Ha asegurado el decrépito Biden que no nos habíamos hallado tan cerca del «Armagedón nuclear» desde la crisis de los misiles de Cuba. En realidad, creo que nos hallamos mucho más cerca, porque en aquella crisis nadie -o casi nadie- estaba interesado en desencadenar el 'Armagedón nuclear', mientras que en la crisis actual me temo que hay demasiada gente deseosa de hacerlo. Por lo demás, las armas atómicas acabarán siendo utilizadas, más tarde o más temprano, como siempre ocurre con todos los artefactos salidos de la mano del hombre. Pues la tecnología ejerce sobre nosotros un efecto reverencial e hipnótico, haciéndonos creer dioses; y siempre termina apareciendo un hombre decrépito que le rinde adoración, para creerse Dios.
El vaticinio del decrépito Biden se ha envuelto en la retórica apocalíptica, para resultar todavía más intimidatorio. El fin del mundo, sin embargo, no se producirá porque se desencadene una guerra, sino por una directa intervención divina. El universo -nos recuerda Castellani- no es un proceso natural, sino «un poema dramático del cual Dios se ha reservado la iniciación, el nudo y el desenlace, que se llaman teológicamente Creación, Redención y Parusía». Ahora bien, esa Parusía se anunciará por una serie de signos catastróficos, entre los cuales la guerra atómica tendrá un protagonismo cierto. Son muchas las ocasiones en que el Apocalipsis podría estar aludiendo a la bomba atómica: los «reyes que vienen del Oriente», más allá del río Éufrates, están armados de «fuego, humo y azufre» que les permite matar «la tercera parte de los hombres» (9, 18); el Anticristo realiza grandes signos, entre los que se cuenta «hacer bajar fuego del cielo a la tierra» (13, 13); y Babilonia, la ciudad prostituida del Apocalipsis, donde el poder del dinero esclaviza las almas, será destruida «en una hora» (18, 10). Aunque seguramente el pasaje que más puede asimilarse a los efectos de una guerra atómica sea el del sexto sello (6, 12-17). Y todo esto, ¿cuándo ocurrirá? Nadie sabe el día ni la hora. Tal vez mañana mismo; pero, como nos enseña San Pedro, para Dios «un día es como mil años y mil años como un día». Y prosigue: «El Señor no retrasa su promesa, como piensan algunos, sino que tiene paciencia con vosotros, porque no quiere que nadie se pierda sino que todos accedan a la conversión. Pero el Día del Señor llegará como un ladrón. Entonces los cielos desaparecerán estrepitosamente, los elementos se disolverán abrasados y la tierra con cuantas obras hay en ella quedará al descubierto. Pero nosotros, según su promesa, esperamos unos cielos nuevos y una tierra nueva en los que habite la justicia» (2 Pe, 3, 9-13).

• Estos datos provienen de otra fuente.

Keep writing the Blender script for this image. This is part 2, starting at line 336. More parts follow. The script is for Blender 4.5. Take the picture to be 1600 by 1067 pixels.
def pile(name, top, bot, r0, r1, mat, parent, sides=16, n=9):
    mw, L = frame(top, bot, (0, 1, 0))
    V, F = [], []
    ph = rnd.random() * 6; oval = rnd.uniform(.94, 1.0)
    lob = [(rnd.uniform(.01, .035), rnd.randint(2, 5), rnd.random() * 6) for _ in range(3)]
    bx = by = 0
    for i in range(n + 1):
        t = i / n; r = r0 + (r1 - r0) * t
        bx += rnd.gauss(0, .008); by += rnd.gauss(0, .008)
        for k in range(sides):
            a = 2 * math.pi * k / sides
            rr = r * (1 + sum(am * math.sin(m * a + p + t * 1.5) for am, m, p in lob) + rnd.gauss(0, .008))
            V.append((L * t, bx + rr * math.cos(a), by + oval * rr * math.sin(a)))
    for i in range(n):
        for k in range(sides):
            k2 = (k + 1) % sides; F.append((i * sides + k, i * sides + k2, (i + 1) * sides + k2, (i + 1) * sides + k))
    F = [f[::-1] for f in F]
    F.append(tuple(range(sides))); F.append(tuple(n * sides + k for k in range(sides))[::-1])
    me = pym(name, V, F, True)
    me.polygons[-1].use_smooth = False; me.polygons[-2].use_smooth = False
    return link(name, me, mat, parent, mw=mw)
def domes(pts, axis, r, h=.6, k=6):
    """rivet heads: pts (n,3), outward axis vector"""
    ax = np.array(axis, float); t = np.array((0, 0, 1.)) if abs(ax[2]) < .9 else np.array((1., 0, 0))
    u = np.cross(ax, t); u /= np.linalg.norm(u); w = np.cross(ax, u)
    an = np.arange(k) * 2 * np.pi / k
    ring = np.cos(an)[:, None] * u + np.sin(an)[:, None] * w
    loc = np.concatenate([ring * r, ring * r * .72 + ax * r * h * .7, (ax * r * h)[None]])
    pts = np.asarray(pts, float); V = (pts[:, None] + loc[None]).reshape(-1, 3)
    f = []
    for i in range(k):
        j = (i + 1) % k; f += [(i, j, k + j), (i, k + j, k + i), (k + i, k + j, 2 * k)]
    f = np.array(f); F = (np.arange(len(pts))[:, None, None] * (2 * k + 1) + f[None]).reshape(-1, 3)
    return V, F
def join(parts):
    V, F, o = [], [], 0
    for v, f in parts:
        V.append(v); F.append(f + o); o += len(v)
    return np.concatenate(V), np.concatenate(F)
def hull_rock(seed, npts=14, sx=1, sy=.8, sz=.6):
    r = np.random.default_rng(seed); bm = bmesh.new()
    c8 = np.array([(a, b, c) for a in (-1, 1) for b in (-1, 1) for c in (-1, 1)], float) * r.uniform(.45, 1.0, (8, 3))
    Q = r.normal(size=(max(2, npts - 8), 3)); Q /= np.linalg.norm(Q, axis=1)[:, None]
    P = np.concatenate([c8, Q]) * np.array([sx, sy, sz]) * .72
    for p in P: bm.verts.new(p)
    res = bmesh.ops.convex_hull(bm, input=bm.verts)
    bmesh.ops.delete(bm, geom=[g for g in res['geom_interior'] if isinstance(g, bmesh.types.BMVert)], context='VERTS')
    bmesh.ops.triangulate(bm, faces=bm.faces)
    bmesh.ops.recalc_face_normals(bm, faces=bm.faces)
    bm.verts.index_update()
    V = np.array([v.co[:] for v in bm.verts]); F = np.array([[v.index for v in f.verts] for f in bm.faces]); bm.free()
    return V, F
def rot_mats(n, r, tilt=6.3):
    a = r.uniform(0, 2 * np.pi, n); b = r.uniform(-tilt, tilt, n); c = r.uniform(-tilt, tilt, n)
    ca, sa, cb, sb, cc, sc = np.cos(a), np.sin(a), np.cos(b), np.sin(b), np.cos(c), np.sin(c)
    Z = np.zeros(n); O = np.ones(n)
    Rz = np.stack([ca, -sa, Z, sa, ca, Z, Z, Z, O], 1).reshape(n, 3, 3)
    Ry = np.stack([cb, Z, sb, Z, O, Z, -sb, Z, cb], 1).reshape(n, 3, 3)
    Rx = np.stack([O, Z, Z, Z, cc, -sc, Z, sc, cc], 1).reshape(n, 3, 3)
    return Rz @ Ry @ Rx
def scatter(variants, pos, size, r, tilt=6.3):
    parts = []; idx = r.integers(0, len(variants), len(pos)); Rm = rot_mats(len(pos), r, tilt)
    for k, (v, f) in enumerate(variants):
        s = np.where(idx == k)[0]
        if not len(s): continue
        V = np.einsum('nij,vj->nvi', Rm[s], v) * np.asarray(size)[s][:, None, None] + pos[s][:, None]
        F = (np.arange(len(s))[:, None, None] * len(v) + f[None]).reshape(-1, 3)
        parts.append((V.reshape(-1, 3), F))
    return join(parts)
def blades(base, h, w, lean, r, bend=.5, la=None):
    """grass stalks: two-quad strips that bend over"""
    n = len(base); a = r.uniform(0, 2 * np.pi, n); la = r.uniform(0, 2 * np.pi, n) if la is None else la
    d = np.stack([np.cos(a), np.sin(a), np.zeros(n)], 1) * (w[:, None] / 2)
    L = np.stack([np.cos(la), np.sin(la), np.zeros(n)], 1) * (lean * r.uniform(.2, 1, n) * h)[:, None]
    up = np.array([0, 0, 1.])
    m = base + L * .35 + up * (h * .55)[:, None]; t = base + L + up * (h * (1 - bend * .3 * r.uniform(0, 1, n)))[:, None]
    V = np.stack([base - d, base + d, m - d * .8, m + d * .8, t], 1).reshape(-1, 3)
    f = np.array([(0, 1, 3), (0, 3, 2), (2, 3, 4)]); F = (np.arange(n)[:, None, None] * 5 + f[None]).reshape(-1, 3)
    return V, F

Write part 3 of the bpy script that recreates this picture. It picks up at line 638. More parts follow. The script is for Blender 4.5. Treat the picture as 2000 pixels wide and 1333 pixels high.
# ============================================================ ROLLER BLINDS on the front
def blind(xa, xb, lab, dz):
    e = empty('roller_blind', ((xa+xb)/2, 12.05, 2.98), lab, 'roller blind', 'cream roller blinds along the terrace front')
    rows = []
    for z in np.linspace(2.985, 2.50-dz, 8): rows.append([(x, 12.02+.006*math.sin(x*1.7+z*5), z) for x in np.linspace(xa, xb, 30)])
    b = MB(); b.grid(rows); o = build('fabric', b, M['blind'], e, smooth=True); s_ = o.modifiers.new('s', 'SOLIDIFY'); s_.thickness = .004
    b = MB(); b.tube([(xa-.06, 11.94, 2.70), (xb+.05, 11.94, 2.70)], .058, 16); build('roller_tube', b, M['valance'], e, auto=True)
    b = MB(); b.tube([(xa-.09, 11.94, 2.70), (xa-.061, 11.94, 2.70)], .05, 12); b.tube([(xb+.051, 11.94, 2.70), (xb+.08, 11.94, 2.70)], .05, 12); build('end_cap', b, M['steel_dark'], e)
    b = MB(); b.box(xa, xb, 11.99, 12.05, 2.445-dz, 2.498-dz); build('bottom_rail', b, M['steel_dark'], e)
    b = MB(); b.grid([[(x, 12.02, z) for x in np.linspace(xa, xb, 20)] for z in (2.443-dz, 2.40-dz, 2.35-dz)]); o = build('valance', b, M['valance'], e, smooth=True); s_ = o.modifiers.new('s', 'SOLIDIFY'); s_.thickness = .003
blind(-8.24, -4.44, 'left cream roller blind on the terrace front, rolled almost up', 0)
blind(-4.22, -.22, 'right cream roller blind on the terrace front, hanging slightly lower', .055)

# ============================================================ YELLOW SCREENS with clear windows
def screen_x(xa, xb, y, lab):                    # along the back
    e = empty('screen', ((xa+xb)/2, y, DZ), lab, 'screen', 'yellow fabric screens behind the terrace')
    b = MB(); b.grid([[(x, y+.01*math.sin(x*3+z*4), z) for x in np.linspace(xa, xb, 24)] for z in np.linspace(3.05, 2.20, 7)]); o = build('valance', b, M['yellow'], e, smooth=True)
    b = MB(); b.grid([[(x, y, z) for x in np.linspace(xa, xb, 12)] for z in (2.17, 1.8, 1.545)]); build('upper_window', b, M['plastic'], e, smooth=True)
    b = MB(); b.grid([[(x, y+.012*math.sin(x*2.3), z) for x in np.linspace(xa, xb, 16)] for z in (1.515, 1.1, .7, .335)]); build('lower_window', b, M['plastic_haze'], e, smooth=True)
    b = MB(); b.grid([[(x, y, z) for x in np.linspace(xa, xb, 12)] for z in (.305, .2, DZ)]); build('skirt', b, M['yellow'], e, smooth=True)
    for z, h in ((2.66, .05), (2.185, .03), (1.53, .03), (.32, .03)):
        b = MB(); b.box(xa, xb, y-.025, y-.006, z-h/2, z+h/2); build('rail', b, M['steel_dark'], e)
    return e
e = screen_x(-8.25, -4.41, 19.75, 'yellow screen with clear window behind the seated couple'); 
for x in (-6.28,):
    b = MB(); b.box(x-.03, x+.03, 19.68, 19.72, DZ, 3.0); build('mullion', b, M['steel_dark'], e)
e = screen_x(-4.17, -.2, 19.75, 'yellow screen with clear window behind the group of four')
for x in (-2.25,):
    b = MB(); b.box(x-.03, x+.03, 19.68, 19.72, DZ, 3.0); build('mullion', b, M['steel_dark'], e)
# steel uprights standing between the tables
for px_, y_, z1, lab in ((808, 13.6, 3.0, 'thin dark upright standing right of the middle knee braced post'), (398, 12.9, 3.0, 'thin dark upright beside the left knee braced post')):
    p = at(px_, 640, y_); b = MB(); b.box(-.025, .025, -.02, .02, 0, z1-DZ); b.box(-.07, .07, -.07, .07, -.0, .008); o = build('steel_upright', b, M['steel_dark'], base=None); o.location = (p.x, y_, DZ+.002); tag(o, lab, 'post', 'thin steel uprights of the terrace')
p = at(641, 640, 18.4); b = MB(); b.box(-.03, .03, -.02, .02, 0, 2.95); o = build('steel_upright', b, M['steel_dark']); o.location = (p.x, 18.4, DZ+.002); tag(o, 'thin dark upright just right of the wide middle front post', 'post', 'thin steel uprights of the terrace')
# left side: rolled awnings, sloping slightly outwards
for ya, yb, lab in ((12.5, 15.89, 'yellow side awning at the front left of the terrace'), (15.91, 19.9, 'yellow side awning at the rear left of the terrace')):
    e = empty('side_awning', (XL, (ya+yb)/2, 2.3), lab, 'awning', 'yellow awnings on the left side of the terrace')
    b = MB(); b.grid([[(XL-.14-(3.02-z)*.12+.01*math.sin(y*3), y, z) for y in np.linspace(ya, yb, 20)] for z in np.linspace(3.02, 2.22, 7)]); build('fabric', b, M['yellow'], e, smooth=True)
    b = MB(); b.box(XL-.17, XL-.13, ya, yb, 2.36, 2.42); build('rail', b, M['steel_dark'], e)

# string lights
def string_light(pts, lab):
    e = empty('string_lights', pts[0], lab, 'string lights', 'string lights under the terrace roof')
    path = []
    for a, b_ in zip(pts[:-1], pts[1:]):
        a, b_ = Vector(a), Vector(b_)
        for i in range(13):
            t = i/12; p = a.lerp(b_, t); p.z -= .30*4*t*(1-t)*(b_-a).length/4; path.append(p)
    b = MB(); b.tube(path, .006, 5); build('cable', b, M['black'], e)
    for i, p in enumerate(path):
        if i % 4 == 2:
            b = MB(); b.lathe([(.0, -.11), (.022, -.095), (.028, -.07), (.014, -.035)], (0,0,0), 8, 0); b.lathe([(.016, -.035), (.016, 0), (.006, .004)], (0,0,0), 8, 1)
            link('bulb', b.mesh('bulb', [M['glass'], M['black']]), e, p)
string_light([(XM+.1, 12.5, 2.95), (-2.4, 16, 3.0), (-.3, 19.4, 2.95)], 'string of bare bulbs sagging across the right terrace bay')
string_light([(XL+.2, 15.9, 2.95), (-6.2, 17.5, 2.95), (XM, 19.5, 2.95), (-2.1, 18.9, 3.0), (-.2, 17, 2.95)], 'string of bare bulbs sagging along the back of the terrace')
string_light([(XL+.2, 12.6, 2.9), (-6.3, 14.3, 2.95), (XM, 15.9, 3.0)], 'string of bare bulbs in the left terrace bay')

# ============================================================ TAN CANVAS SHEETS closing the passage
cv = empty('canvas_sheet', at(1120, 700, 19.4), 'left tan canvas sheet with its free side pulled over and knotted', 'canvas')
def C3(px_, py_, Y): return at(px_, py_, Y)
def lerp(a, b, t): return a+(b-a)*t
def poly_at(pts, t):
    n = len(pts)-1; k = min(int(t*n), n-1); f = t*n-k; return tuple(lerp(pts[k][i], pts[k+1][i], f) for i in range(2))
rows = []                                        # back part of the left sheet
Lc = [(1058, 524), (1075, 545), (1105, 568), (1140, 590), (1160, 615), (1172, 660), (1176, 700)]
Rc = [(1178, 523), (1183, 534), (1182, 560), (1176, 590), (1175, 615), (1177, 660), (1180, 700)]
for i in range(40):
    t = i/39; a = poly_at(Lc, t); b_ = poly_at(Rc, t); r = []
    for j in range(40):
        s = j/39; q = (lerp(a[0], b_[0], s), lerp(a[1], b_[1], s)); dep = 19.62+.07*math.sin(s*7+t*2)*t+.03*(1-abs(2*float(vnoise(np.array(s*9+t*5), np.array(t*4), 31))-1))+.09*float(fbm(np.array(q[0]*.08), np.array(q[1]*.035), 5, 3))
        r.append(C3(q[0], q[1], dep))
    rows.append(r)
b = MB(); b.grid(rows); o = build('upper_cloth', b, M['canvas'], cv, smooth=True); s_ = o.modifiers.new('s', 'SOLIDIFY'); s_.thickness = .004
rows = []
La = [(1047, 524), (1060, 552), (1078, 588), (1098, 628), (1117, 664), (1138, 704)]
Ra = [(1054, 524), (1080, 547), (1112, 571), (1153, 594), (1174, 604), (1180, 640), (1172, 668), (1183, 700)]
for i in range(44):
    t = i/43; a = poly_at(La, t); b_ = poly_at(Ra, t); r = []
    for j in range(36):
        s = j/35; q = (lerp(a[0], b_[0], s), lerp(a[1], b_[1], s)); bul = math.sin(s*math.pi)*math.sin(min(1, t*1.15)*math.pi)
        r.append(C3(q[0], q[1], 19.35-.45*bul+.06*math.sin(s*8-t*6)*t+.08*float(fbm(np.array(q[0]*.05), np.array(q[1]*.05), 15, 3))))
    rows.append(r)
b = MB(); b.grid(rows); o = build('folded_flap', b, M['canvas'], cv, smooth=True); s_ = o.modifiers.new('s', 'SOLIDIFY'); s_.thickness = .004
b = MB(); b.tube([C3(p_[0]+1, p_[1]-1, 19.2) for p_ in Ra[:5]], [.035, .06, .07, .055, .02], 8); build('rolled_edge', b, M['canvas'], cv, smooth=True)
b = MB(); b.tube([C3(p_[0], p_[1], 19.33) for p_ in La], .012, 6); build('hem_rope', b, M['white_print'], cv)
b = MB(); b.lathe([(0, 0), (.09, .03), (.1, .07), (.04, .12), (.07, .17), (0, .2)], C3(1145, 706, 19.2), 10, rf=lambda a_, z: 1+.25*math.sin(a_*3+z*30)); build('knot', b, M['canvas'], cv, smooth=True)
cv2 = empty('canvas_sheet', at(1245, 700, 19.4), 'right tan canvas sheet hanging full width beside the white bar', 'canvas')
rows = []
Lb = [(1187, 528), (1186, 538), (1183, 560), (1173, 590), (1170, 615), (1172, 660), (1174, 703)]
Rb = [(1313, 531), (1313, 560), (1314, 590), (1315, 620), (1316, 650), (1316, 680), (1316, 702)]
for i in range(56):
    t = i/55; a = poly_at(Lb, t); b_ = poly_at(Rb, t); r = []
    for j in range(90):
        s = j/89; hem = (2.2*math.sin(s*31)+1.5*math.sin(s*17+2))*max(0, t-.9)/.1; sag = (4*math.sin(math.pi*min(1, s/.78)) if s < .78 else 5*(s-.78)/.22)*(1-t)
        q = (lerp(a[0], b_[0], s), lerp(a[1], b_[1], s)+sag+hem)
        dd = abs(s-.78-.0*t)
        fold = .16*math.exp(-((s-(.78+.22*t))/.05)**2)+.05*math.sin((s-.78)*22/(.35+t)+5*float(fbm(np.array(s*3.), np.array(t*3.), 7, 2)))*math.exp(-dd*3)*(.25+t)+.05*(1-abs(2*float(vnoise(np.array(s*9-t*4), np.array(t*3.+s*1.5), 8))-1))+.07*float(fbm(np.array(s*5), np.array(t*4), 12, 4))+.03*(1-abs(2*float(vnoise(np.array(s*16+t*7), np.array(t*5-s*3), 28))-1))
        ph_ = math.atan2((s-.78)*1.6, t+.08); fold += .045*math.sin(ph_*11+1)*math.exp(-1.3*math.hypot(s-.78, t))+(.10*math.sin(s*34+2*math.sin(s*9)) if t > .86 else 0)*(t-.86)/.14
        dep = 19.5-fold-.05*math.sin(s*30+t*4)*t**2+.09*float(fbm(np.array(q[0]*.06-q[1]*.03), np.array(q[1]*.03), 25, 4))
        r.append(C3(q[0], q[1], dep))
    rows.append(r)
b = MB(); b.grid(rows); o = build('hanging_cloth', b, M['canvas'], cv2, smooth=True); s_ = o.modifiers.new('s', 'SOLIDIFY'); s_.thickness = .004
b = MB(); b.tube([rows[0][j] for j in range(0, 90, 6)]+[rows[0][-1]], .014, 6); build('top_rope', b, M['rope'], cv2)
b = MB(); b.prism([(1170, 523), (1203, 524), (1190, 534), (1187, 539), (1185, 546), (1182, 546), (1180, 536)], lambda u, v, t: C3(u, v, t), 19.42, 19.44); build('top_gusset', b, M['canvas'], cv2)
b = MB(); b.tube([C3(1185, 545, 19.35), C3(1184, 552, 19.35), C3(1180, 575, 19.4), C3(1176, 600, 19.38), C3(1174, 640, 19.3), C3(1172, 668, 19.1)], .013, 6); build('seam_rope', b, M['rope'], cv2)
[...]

En efecto, este mundo no desaparecerá por un nuevo diluvio de agua, sino por un diluvio de fuego que no provocará Dios, sino los hombres; seguramente hombres decrépitos que necesitan creerse diosecillos. Y Dios, respetuoso de la libertad humana hasta el último día, lo permitirá, para después volver en gloria y majestad. '¡Maran Atha!'.